The next seminar in the series Linguistics Circle Seminar Series will be held on Friday 13 May at 12:00 in Room 256, M.A. Vassalli Conference Centre - Gateway Building (GW256). During the seminar Andrea De Marco, University of Malta, will talk about 'Acoustic Approaches to Accent Identification'.
Abstract
There has been considerable research on the problems of speaker and language recognition from samples of speech. A less researched problem is that of accent recognition. Although this is a similar problem to language identification, different accents of a language exhibit more fine-grained differences between classes than languages. This presents a tougher problem for traditional classification techniques. This talk will go over recent work and evaluate a number of techniques for accent classification. The proposed techniques are novel modifications and extensions to state of the art algorithms, and they result in enhanced performance on accent recognition.
The bulk of the work is concerned with the application of the i-Vector technique to accent identification, which is the most successful approach to acoustic classification to have emerged in recent years. We show that it is possible to achieve high accuracy accent identification without reliance on transcriptions and without utilising phoneme recognition algorithms.
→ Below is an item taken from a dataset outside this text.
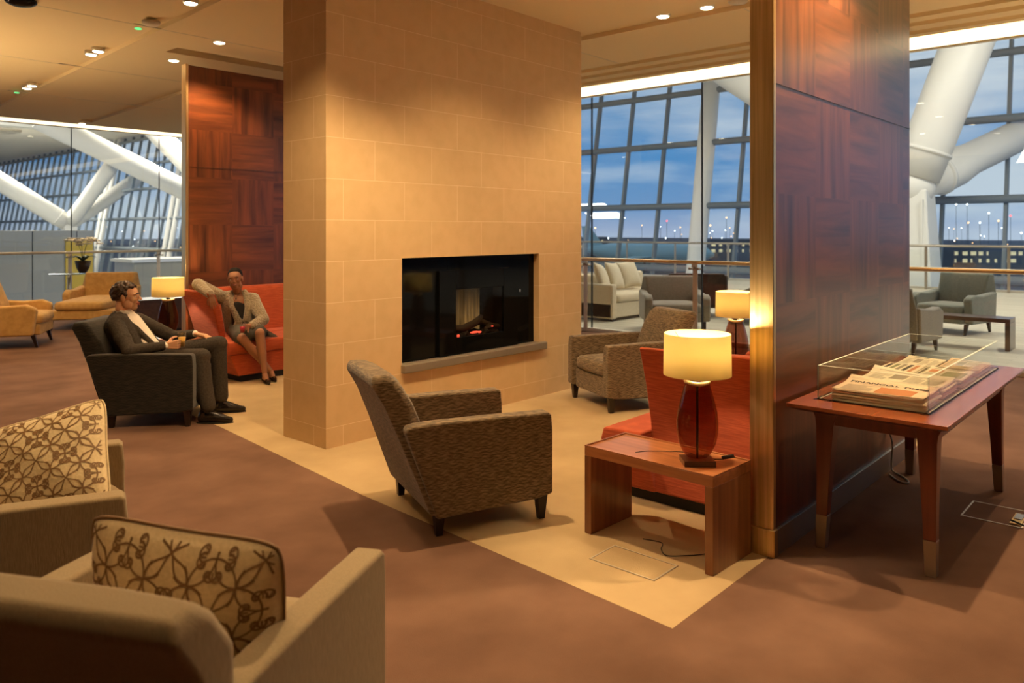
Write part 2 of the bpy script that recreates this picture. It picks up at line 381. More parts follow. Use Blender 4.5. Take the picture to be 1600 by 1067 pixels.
    def done(s, name, m, parent=None, bevel=0, seg=3, smooth=False, sub=0, ang=35, **props):
        bmesh.ops.recalc_face_normals(s.b, faces=s.b.faces)
        me = bpy.data.meshes.new(name); s.b.to_mesh(me); s.b.free()
        for x in (m if isinstance(m, (list, tuple)) else [m]): me.materials.append(x)
        o = bpy.data.objects.new(name, me); COL.objects.link(o)
        if parent is not None: o.parent = parent
        if bevel:
            md = o.modifiers.new('bevel', 'BEVEL'); md.width = bevel; md.segments = seg; md.limit_method = 'ANGLE'; md.angle_limit = math.radians(ang)
        if sub:
            md = o.modifiers.new('sub', 'SUBSURF'); md.levels = sub; md.render_levels = sub
        if smooth or bevel or sub:
            for p in me.polygons: p.use_smooth = True
            if bevel and not sub:
                md = o.modifiers.new('wn', 'WEIGHTED_NORMAL'); md.keep_sharp = True
        for k, v in props.items(): o[k] = v
        return o

def bake(o):
    dg = bpy.context.evaluated_depsgraph_get(); dg.update()
    me = bpy.data.meshes.new_from_object(o.evaluated_get(dg)); o.modifiers.clear(); o.data = me; return o
def thing(name, label, cat, loc=(0, 0, 0), rz=0, group=None):
    o = bpy.data.objects.new(name, None); COL.objects.link(o); o.location = loc; o.rotation_euler = (0, 0, rz)
    o.empty_display_size = .2
    o['label'] = label; o['category'] = cat
    if group: o['group'] = group
    return o
def tag(o, label, cat, group=None):
    o['label'] = label; o['category'] = cat
    if group: o['group'] = group
    return o
def struct(o): o['kind'] = 'structure'; return o
def copy_tree(o, parent=None):
    c = o.copy(); COL.objects.link(c)
    if parent is not None: c.parent = parent
    for ch in list(o.children): copy_tree(ch, c)
    return c
def place(o, loc, rz, label=None, group=None):
    o.location = loc; o.rotation_euler = (0, 0, rz)
    if label: o['label'] = label
    if group: o['group'] = group
    return o
def lamp(kind, loc, watts, col, parent=None, size=.05, rot=(0, 0, 0), spot=None, blend=.5, sy=None):
    d = bpy.data.lights.new('light', kind); d.energy = watts; d.color = col
    if kind == 'AREA':
        d.size = size
        if sy: d.shape = 'RECTANGLE'; d.size_y = sy
    else: d.shadow_soft_size = size
    if kind == 'SPOT': d.spot_size = spot; d.spot_blend = blend
    o = bpy.data.objects.new('light_source', d); COL.objects.link(o); o.location = loc; o.rotation_euler = rot
    if parent is not None: o.parent = parent
    return o

# ------------------------------------------------------------------ room shell
def cut(o, cutters):
    for c in cutters:
        md = o.modifiers.new('cut', 'BOOLEAN'); md.operation = 'DIFFERENCE'; md.object = c; md.solver = 'EXACT'
    bake(o)
    for c in cutters: bpy.data.objects.remove(c, do_unlink=True)
    return o
f = MB()
Z0 = 0.0
edge = [(2.80, 1.62), (2.95, 3.86), (3.19, 6.04), (3.36, 8.75)]
XR = 8.0
f.mi = 0
f.b2(-4, 10.2, -4, 17.7, -.25, -.004)
f.poly([(-4, -4, 0), (10.2, -4, 0), (10.2, 1.62, 0), (2.80, 1.62, 0), (-4, 1.62, 0)])
f.poly([(-4, 1.62, 0)] + [(x, y, 0) for x, y in edge] + [(-4, 8.75, 0)])
f.poly([(-4, 8.75, 0), (3.36, 8.75, 0), (XR, 8.75, 0), (10.2, 8.75, 0), (10.2, 17.7, 0), (-4, 17.7, 0)])
f.poly([(XR, 1.62, 0), (10.2, 1.62, 0), (10.2, 8.75, 0), (XR, 8.75, 0)])
f.mi = 1
f.poly([(x, y, 0) for x, y in edge] + [(XR, 8.75, 0), (XR, 1.62, 0)])
struct(f.done('floor', [M_BROWN, M_BEIGE]))

ce = MB().b2(-4, 9.06, -4, 16.36, CEIL, 3.95).done('ceiling', M_CEIL)
cs = []
def slot(cx, cy, L, w, ang, depth=.045):
    cs.append(MB().box((0, 0, 0), (w, L, depth*2)).done('cutter', M_CEILG)); c = cs[-1]
    c.location = (cx, cy, CEIL); c.rotation_euler = (0, 0, ang)
slot(6.68, 2.6, 13, .30, 0)
slot(3.62, 11.0, 10.2, .28, -math.atan2(.55, 8.6))
slot(5.45, 13.3, 5.2, .26, -math.atan2(.33, 4.5))
for xx in (8.16, 8.50, 8.86): slot(xx, 6.2, 20, .16, 0, .05)
slot(5.4, 8.82, 2.7, .30, PI/2, .10)
cut(ce, cs); struct(ce)
# faint panel joints in the ceiling
tj = MB()
for yy in (2.2, 5.4, 8.0, 10.6, 13.2): tj.b2(-4, 6.5, yy, yy+.012, CEIL-.002, CEIL+.01)
for yy in (1.0, 3.2, 5.4, 7.6): tj.b2(6.84, 8.06, yy, yy+.012, CEIL-.002, CEIL+.01)
struct(tj.done('trim_1', M_CEILG))
struct(MB().b2(-4, 10.3, -4, 17.8, 3.96, 4.1).done('ceiling', M_CEIL))
struct(MB().b2(10.12, 10.3, -4, 17.8, 3.93, 4.3).b2(-4, 10.12, 17.62, 17.8, 3.93, 4.3).done('trim_2', M_CEIL))
struct(MB().b2(-4.1, -4, -4, 17.7, 0, 3.96).done('wall_left', M_DARKW))
struct(MB().b2(-4, 10.3, -4.1, -4, 0, 3.96).done('wall_back', M_DARKW))
# lit coves at the head of the window walls
t = thing('cove_light', 'long warm glowing light strip along the top of the right window wall', 'light strip', (10.13, 6.7, 3.75))
MB().b2(-.02, .02, -9, 10.8, .02, .17).done('diffuser', M_COVE, t); MB().b2(-.03, .03, -9, 10.8, 0, .02).done('lip', M_ALU, t)
t = thing('cove_light', 'long warm glowing light strip along the top of the far left window wall', 'light strip', (4, 17.6, 3.75))
MB().b2(-8, 6.1, -.02, .02, .02, .17).done('diffuser', M_COVE, t); MB().b2(-8, 6.1, -.03, .03, 0, .02).done('lip', M_ALU, t)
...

The seminar will describe the various stages in the development of i-Vector based accent classification that improve the standard approaches usually applied for speaker or language identification, which are insufficient. We demonstrate that very good accent identification performance is possible with acoustic methods by considering different i-Vector projections, frontend parameters, i-Vector configuration parameters, and an optimised fusion of the resulting i-Vector classifiers we can obtain from the same data.
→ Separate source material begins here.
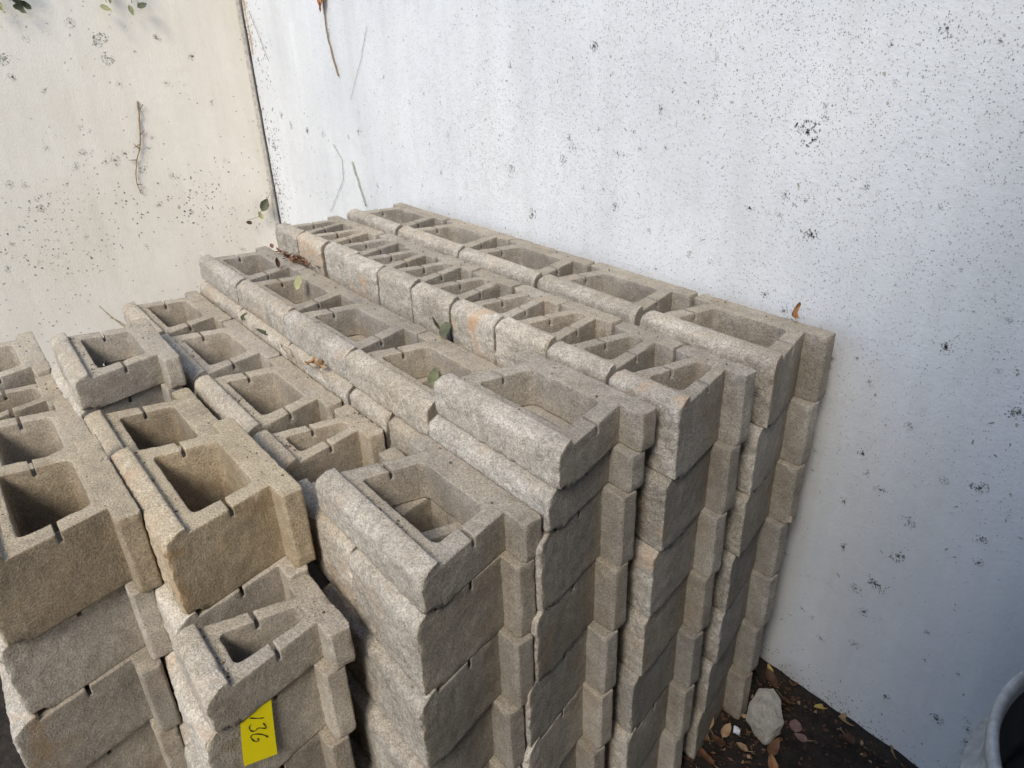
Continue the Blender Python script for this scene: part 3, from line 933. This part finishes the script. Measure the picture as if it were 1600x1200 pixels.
st = rock('granite_stone', [(-.062, -.02, .075), (-.045, .05, .125), (.0, .075, .13), (.035, .055, .118), (.078, -.005, .085), (.062, -.055, .080), (.02, -.062, .098),
                            (-.05, -.045, .035), (-.05, .04, 0), (.02, .06, 0), (.062, .01, 0), (.045, -.075, .0), (.0, -.06, 0), (.052, -.068, .045), (.075, -.035, .05)], m_gran, 4, .0065)
st.location = (.056, -.148, ZG - .004)
st.rotation_euler = (0, 0, rad(12))
st.scale = (.88, .88, .94)
tag(st, 'Pale granite rock with chipped faces on the soil beside the stacks', 'rock')

# scrap of white paper
v, f = [], []
for i in range(5):
    for j in range(3):
        v.append((i * .011 - .02, j * .011 - .01, .012 + .009 * noise.noise(Vector((i * .9, j * 1.3, 6))) + .006 * abs(i - 2)))
for i in range(4):
    for j in range(2):
        k = i * 3 + j
        f.append((k, k + 3, k + 4, k + 1))
sp = simple_mesh('paper_scrap', v, f, plain('white_paper', (.74, .76, .80), var=.05), None)
sp.location = (.028, -.262, ZG + .012); sp.rotation_euler = (.3, .2, 2.2)
tag(sp, 'Crumpled scrap of white paper on the soil left of the stone', 'paper')

# chip of stone lodged on a tail
ch = rock('stone_chip', [(-.012, -.008, 0), (.013, -.007, 0), (.012, .009, 0), (-.011, .009, 0), (-.009, -.006, .018), (.010, -.005, .022), (.008, .007, .016), (-.008, .007, .015)],
          plain('tan_stone', (.46, .36, .26), var=.2), 9, .002, 1)
ch.location = (-.008, -.086, -HF * 3 + .012)
tag(ch, 'Small tan stone chip lodged between blocks of the wall-side stack', 'stone chip')

# leaves on the stacks
leaf((-0.135, -0.014, .020), .070, .040, (.5, .9, 1.2), L_ORANGE, 'Curled orange dead leaf on top of the wall-side row', 31, 2.4, .9)
leaf((-1.985, -.655, -.055), .070, .042, (.3, .3, .7), L_YELLOW, 'Yellow-brown dead leaf wedged where the third row meets narrow blocks', 32, 1.0, .6)
leaf((-1.70, -.815, -.085), .062, .040, (1.15, .25, .25), L_PALE, 'Pale yellow-green leaf hanging over the rim of an open core', 33, .7, .35)
leaf((-.800, -.800, -.165), .060, .040, (1.1, .1, .6), L_DULL, 'Dull green leaf caught inside the core behind the raised blocks', 34, .8, .5)
leaf((-.925, -.700, -.055), .050, .030, (.9, .3, 2.4), L_GREEN, 'Dark green leaf on edge before the orange-patched face', 35, 1.0, .5)
leaf((-.872, -.702, -.060), .058, .040, (.5, -.3, .5), L_GREEN, 'Broad dark green leaf lying beside the upright one', 36, .7, .35)
leaf((-1.55, -1.025, -.180), .055, .034, (.4, .2, 2.6), L_GREEN, 'Small green leaf in the groove between third and fourth rows', 37, .8, .5)
leaf((-1.76, -1.025, -.180), .040, .024, (.4, .4, .8), L_GREEN, 'Small dark leaf near the far end of that groove', 38, .8, .5)
leaf((-1.93, -.80, -.062), .05, .03, (.8, .4, 1.8), L_DARK, 'Blackened leaf at the corner of an open core', 39, 1.5, .7)

# grit, crumbs and bits of dry leaf lying on the decks and in the grooves behind the lips
v, f, mi = [], [], []
for (bx, by, bz, bw, bd_) in PLACED:
    if any(abs(bx - q[0]) < (bw + q[3]) / 2 - .05 and abs(by - q[1]) < .06 and bz + .02 < q[2] < bz + .26 for q in PLACED):
        continue
    for i in range(int(26 + 40 * bd_)):
        zone = rl.random()
        if zone < .45: vv = V_FRONT - abs(rl.gauss(0, .006)) - .003
        elif zone < .62: vv = rl.uniform(.222, .244)
        else: vv = rl.uniform(.006, .066)
        uu = rl.uniform(-1, 1) * (half_outer(vv, bw) - .008)
        r_ = rl.choice((.0012, .0016, .002, .0028, .004)) * rl.uniform(.7, 1.3)
        c0_ = Vector((bx + uu, by - vv, bz + .0012))
        b0 = len(v)
        for q in range(4):
            a_ = q * 1.57 + rl.uniform(-.4, .4)
            v.append(c0_ + Vector((r_ * cos(a_), r_ * sin(a_) * .8, 0)))
        v.append(c0_ + Vector((rl.uniform(-.3, .3) * r_, rl.uniform(-.3, .3) * r_, r_ * rl.uniform(.5, 1.1))))
        m_ = rl.choice((0, 0, 0, 1, 1, 2))
        for q in range(4):
            f.append((b0 + q, b0 + (q + 1) % 4, b0 + 4)); mi.append(m_)
o = simple_mesh('grit', v, f, plain('pale_grit', (.36, .32, .26), var=.4))
o.data.materials.append(plain('dark_grit', (.10, .085, .06), var=.4))
o.data.materials.append(L_BROWN)
o.data.polygons.foreach_set('material_index', mi)
o['kind'] = 'stuff'

# rubble of dry leaf bits beside the far narrow blocks
v, f = [], []
for i in range(46):
    M = Matrix.Translation((rl.gauss(-1.99, .08), rl.gauss(-.700, .012), -.072 + rl.uniform(0, .010))) @ Matrix.Rotation(rl.uniform(0, 6.28), 4, 'Z') @ Matrix.Rotation(rl.uniform(-.7, .7), 4, 'X')
    leaf_into(v, f, rl.uniform(.018, .04), rl.uniform(.008, .02), 1.0, .5, i, M)
o = simple_mesh('dry_leaf_litter', v, f, L_BROWN); o['kind'] = 'stuff'

# dried tendril lying over the groove
v, f = [], []
tube_pts(v, f, wob([(-1.29, -1.035, -.178), (-1.335, -1.050, -.150), (-1.305, -1.060, -.125), (-1.26, -1.050, -.135), (-1.255, -1.045, -.160)], 5, .006, 4), .0022, .0016)
tube_pts(v, f, wob([(-1.255, -1.045, -.160), (-1.19, -1.060, -.158), (-1.14, -1.045, -.150), (-1.08, -1.035, -.155), (-1.03, -1.04, -.165)], 5, .008, 5), .0026, .0014)
td = simple_mesh('dried_tendril', v, f, M_STEM, None, True)
tag(td, 'Dried curling vine tendril lying along the groove of the third row', 'twig')
v, f = [], []
for i in range(7):
    M = Matrix.Translation((-1.11 + rl.uniform(-.03, .03), -1.036 + rl.uniform(-.015, .015), -.148 + rl.uniform(0, .02))) @ Matrix.Rotation(rl.uniform(0, 6.28), 4, 'Z') @ Matrix.Rotation(rl.uniform(-.9, .9), 4, 'X')
    leaf_into(v, f, .04, .02, 1.2, .5, 60 + i, M)
simple_mesh('withered_leaves', v, f, L_TAN, td)

# twigs on the walls
def twig(pts, r0, r1, mat, label, seed, amp=.008, n=6, knots=(), cat='twig', nm='dry_twig'):
    v, f = [], []
    P = wob(pts, n, amp, seed)
    tube_pts(v, f, P, r0, r1)
    for k, s, L in knots:
        q = P[int(k * (len(P) - 1))]
        tube_pts(v, f, [q, q + Vector(s) * L * .5, q + Vector(s) * L], r0 * .7, r0 * .3, 5)
    o = simple_mesh(nm, v, f, mat, None, True)
    return tag(o, label, cat)
XO = .012
twL = [(-.651, .424), (-.664, .346), (-.679, .256), (-.697, .183), (-.730, .112), (-.759, .040), (-.775, -.036), (-.765, -.104)]
twig([(xleft(z) + XO, y, z) for y, z in twL], .0052, .0026, M_TWIG, 'Bare brown twig hanging down the end wall', 3, .010,
     knots=((.1, (0, .7, .7), .05), (.35, (0, .6, .5), .05), (.45, (0, -.7, -.3), .06), (.48, (0, -.6, .7), .05), (.62, (0, -.9, .1), .05), (.9, (0, .7, -.2), .04)))
t1_ = twig([(-2.985, YW - .012, 1.03), (-2.997, YW - .012, .908), (-3.007, YW - .010, .791), (-2.999, YW - .010, .725), (-2.974, YW - .010, .64), (-2.942, YW - .008, .553)], .0034, .0044, M_TWIG,
     'Dry vine stem with a node, hanging from above on the long wall', 6, .006, knots=((.50, (1, 0, .1), .022), (.50, (-1, 0, .1), .022)))
v, f = [], []
for i in range(3):
    M = Matrix.Translation((-2.997 + .008 * i, YW - .025, .88 + .02 * i)) @ Matrix.Rotation(rad(80), 4, 'X') @ Matrix.Rotation(.6 * (i - 1), 4, 'Y')
    leaf_into(v, f, .10, .040, .8, .6, 90 + i, M)
simple_mesh('shrivelled_leaf', v, f, L_ORANGE, t1_)
twig([(-2.909, YW - .010, .114), (-2.863, YW - .012, .009), (-2.799, YW - .016, -.112)], .0050, .0035, M_DRYGREEN, 'Short straight stem standing against the long wall behind the far blocks', 8, .004)
twig([(-3.118, YW - .008, .189), (-3.032, YW - .008, .11), (-3.049, YW - .008, .002), (-3.139, YW - .008, -.084), (-3.284, YW - .008, -.221)], .0017, .0012, M_DRYGREEN,
     'Thin arched tendril on the long wall close to the corner', 9, .004)
twig([(-2.582, YW - .006, .785), (-2.66, YW - .006, .658), (-2.76, YW - .006, .538), (-2.843, YW - .006, .441)], .0011, .0008, M_DRYGREEN, 'Hair-thin stem mark trailing down the long wall right of the node stem', 12, .006)
twig([(-4.026, YW - .012, .883), (-3.938, YW - .012, .751), (-3.855, YW - .010, .609)], .0018, .0014, M_STEM, 'Thin dry straw leaning across the long wall by the corner', 13, .002)
twig([(-2.36, -1.30, -.36), (-2.43, -1.355, -.28), (-2.45, -1.39, -.221)], .003, .002, M_STEM, 'Dry straw sticking up behind the far fourth-row block', 15, .004)
twig([(-2.40, -1.30, -.34), (-2.44, -1.342, -.297), (-2.45, -1.365, -.28)], .0025, .0018, M_STEM, 'Bent straw beside the upright one at the end wall', 16, .004)
twig([(.0, -.006, -.012), (-.30, .010, .012), (-.32, .02, .05)][1:], .0018, .001, M_STEM, 'Tiny stalk standing on the wall-side row', 17, .001) if False else None

# sprig by the corner
sg = twig([(-4.150, .080, -.197), (-4.140, .033, -.244), (-4.130, -.023, -.300), (-4.125, -.064, -.368), (-4.130, -.152, -.379)], .0030, .0018, M_DRYGREEN,
          'Sprig with a dark green leaf sticking out near the wall corner', 21, .006, cat='sprig', nm='vine_sprig')
for i, (y, z, s, mt) in enumerate(((-.030, -.315, .10, L_GREEN), (-.055, -.375, .06, L_PALE), (-.14, -.40, .045, L_DARK))):
    v, f = [], []
    M = Matrix.Translation((xleft(z) + .045, y, z)) @ Matrix.Rotation(rad(65), 4, 'Y') @ Matrix.Rotation(.9 + i, 4, 'Z')
    leaf_into(v, f, s, s * .6, .9, .5, 120 + i, M)
    simple_mesh('leaf', v, f, mt, sg, True)

# vine hanging over the top of the end wall: only its lowest leaves reach the picture
def vine(name, ys, label, seed, zlow):
    rng = random.Random(seed)
    root = bpy.data.objects.new(name, None); COL.objects.link(root)
    root.location = (xleft(WTOP), sum(ys) / 2, WTOP)
    base = Vector(root.location)
    tag(root, label, 'vine')
    sv, sf = [], []
    n_l = 0
    for k in range(4):
        y0 = ys[0] + (ys[1] - ys[0]) * (k + .5) / 4
        zl = zlow + rng.uniform(.0, .10)
        P = wob([(xleft(WTOP) - .05, y0, WTOP + .01), (xleft(WTOP) + .03, y0, WTOP + .01), (xleft(1.4) + .035, y0 + rng.uniform(-.05, .05), 1.4), (xleft(zl) + .03, y0 + rng.uniform(-.05, .05), zl)], 5, .012, seed + k)
        tube_pts(sv, sf, [p - base for p in P], .004, .0018)
        for q in P[5:]:
            for _ in range(2):
                v, f = [], []
                M = Matrix.Translation(q + Vector((.02, rng.uniform(-.04, .04), rng.uniform(-.03, .03))) - base) @ Matrix.Rotation(rng.uniform(0, 6.28), 4, 'X') @ Matrix.Rotation(rng.uniform(.5, 1.4), 4, 'Y')
                s = rng.uniform(.035, .065)
                leaf_into(v, f, s, s * .62, rng.uniform(.3, .9), .4, seed * 50 + n_l, M)
                n_l += 1
                simple_mesh('leaf', v, f, rng.choice((L_GREEN, L_GREEN, L_PALE)), root, True)
    simple_mesh('stem', sv, sf, M_TWIG, root, True)
vine('hanging_vine', (-1.24, -1.07), 'Green vine leaves hanging into the top left corner of the end wall', 3, .93)
vine('hanging_vine', (-.70, -.53), 'Thin vine sprays hanging at the top of the end wall, above the bare twig', 4, .925)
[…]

The overall claim is that of having achieved the best accent identification performance on the test corpus for acoustic methods, with up to 90\% identification rate. This performance is even better than previously reported acoustic-phonotactic based systems on the same corpus, and is very close to performance obtained via transcription based accent identification. The seminar will also go over the utilization of this technique for speech recognition purposes, leading to considerably lower word error rates.